Whether ASU will ever sign an all-school contract with Nike remains to be seen.

So, at this point
ASU has rigged the system to target Nike and in the process
ostracized the other vendors and Nike had yet to offer a deal near where expected. ASU is the girl at the dance left leaning against the wall and hiking up her skirt to coax the jock who flirted with her once into coming over.
White remains optimistic that ASU will sign such a deal with Nike soon.
"My job is to keep them interested, to keep on selling, to keep them believing we are a future stock," White says. "I think they have really come to appreciate the growth that is going on in this Valley," where Nike's Knight is apart owner of the Arizona Diamondbacks.
"We have become one of the more serious sports hubs in America," White says.
And serious sports hubs command attention.
Even from Nike.
And you thought I was sarcastic.
Let's take a moment to debrief this because the BCS negotiations - shoegate - jumbotron - corporate tent situations now make sense. White targeted Nike because he believed their marketing machine would enhance school reputation and because he had a personal relationship there.
Note the two drivers of the deal and how that fits into the "define who you are" argument. He was so focused on this target (engaging in questionable tactics in the process,) that he gave away all possible negotiating leverage with other suitors without locking in a commitment from Nike. And when Nike hemmed and hawed (okay, they didn't do anything,) Notre Dame... I mean ASU was forced to grovel for a deal. You've all seen the article on
The Selling of ASU Football by now, right?
Okay, now let's fast forward knowing these lessons learned.

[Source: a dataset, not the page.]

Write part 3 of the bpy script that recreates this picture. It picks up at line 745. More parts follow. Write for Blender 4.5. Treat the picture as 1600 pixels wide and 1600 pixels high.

ND has left tens of millions on the
BCS table, is still spending more on Willingham than on Weis because of an absurd buyout deal, paid out Davie and O'Leary and now is made to look rather foolish by this new Adidas deal with Michigan.
And I offer a simple equation to give some perspective on what we're talking about: BCS ($10 Million + per year lost starting last year) + Willingham/Davie/O'Leary Contracts ($10 Million or somewhere in there) + Shoe Deal (no signing bonus $6 Million, $1.5 Million per year) = $25 Million + left on the table already, plus $10 Million + per year for every BCS game made and $1.5 Million per year of the shoe contract.
That's a lot of dough.
Yet we're told Notre Dame HAS to consider jumbotrons, scheduling, etc. to stay competitive.
You do the math.
What needs to happen now: Adidas should upgrade ND to most favored nation status ASAP (lie and tell us Adidas had already started renegotiation talks when the Michigan deal was made) and then ND needs to drive hard bargain at the
BCS table.
The take home: If you take care of business on the big deals,
Notre Dame won't be forced to turn tricks for relative small-time cash, tart up the brand and, in the process, devalue our ability to make big deals in the future
which would preclude us from having to pimp out jerseys for cash, "explore" jumbotrons and
rejigger scheduling for small comparative dollars.
The really interesting thing about the Michigan/Adidas deal is that Martin acted to protect Michigan's image by negotiating a sideline apparel clause.
Protecting their image at the possible expense of marketing dollars lost, but still getting more marketing dollars in the end. Funny how that works.
That's the power of branding and defining who you are.
Not to point out the obvious, but this is what we should be doing.
Trust me, I wanted to talk football as much as you did.